Why hackers are unique in sport

The golfing hacker occupies a unique place in the sporting world. As an under-achiever he,   or she, is no different from millions who play sport badly. What makes them different is that their chosen sport actively encourages them to keep banging their heads against the brick wall of their incompetence.
They are lured by the continual promise that their game will improve if they take a series of costly steps — lessons, more expensive clubs, better balls, instructional books, videos and magazines that pledge to help them hit the ball further and straighter, chip it more accurately or putt with unerring accuracy.
What is never done is to even hint they may be wasting their time. That wouldn’t be in the game’s interests. As bad as they are, they are vital to the health of wealth of the golf industry.
Other sports have a built-in ejector seat. If you are no good a button will be pressed to propel you out and into some other activity.
Lousy footballers, for instance, won’t find a team willing to pick them. The same applies to lousy cricketers, lousy rugby players and lousy netballers. Even lousy anglers eventually realise that the fish don’t want them.
But lousy golfers are most welcome. After all, they pay the same subs or green fees as the best players and probably spend more over the bar — and they very rarely win any of the prizes.
Hackers have to make up their own mind to quit and it is the very nature of this brilliant game that makes giving it up so difficult.
Just when you are ready to stomp off in frustration, you will hit a shot that feels so good and looks so impressive as it flies through the air that the lowliest spirits soar and you are fed enough fulfilment to keep you hooked.
Golf also has the best handicapping system of any sport.
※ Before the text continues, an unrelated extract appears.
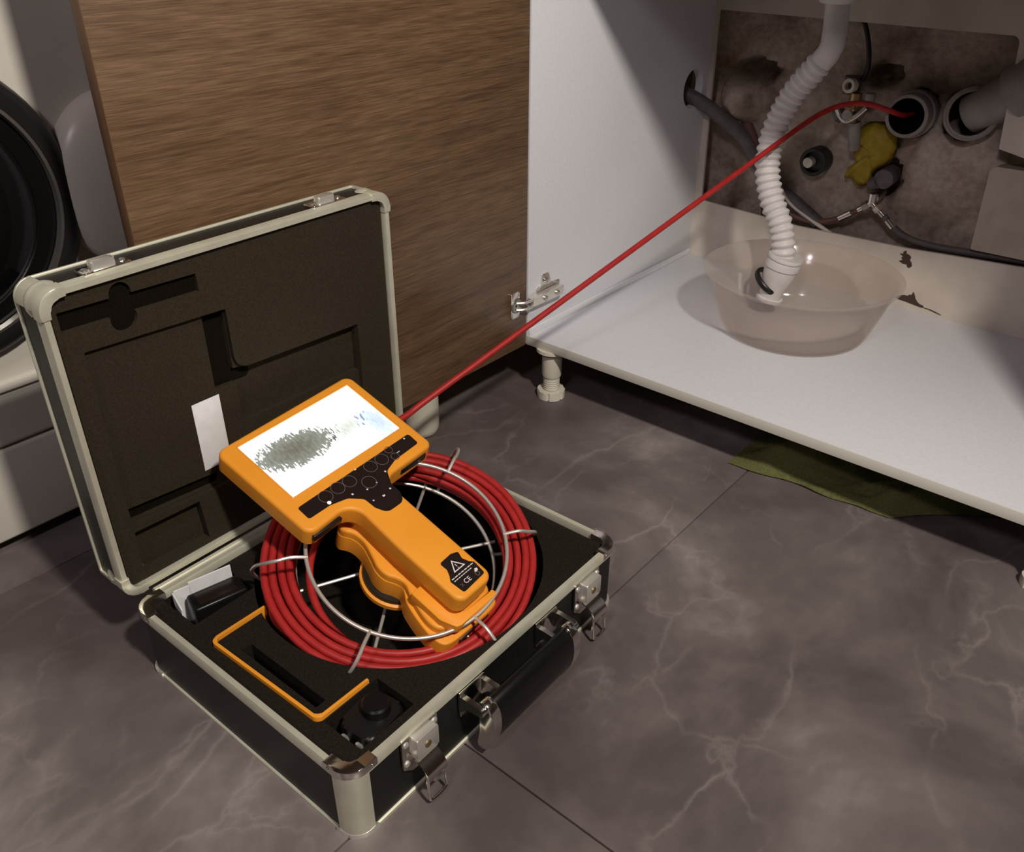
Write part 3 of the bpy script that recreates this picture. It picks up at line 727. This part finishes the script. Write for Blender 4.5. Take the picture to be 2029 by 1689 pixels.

Theoretically, it enables the worst players to play on equal terms with the best. It is largely illusory but it maintains the hope level that drives us all.
And never underestimate the power of a hacker’s hope. Most of them believe fervently that one day they will blossom into better players. Some do; not many, but enough to encourage the others.
That is why, despite all the drawbacks listed above, hackers love and enjoy the game as much anyone. This enterprise, therefore, is not aimed at gaining sympathy for golf hackers. It is merely to identify them as bona fide participants in a great game and while their efforts may not attract admiration they deserve some respect.

2 thoughts on “Why hackers are unique in sport

  1. As a 68 year old ex hacker, who has for many years played off a handicap of 20+, a new lease of life has occurred since I retired at the age of 65 and joined the seniors section at my club, Thorney Lakes GC near Peterborough.
    I have risen to the giddy heights of 16 !, perhaps due to a more relaxing atmosphere but more due I think to a purple patch last summer when the ground was dry and hard and my ball was travelling unheard of distances.
    I feel that it will take many moons to reach my previous level at 0.1 shot a time and once again become a happy hacker.
    I look forward to reading your weekly column as I have done
    for many years in the Indie.

    All the best


  2. Peter,

    What a brilliant read. your point of view transcends all sports and even includes my own chosen labyrinth of running where my chosen designation is that of a “plodder”.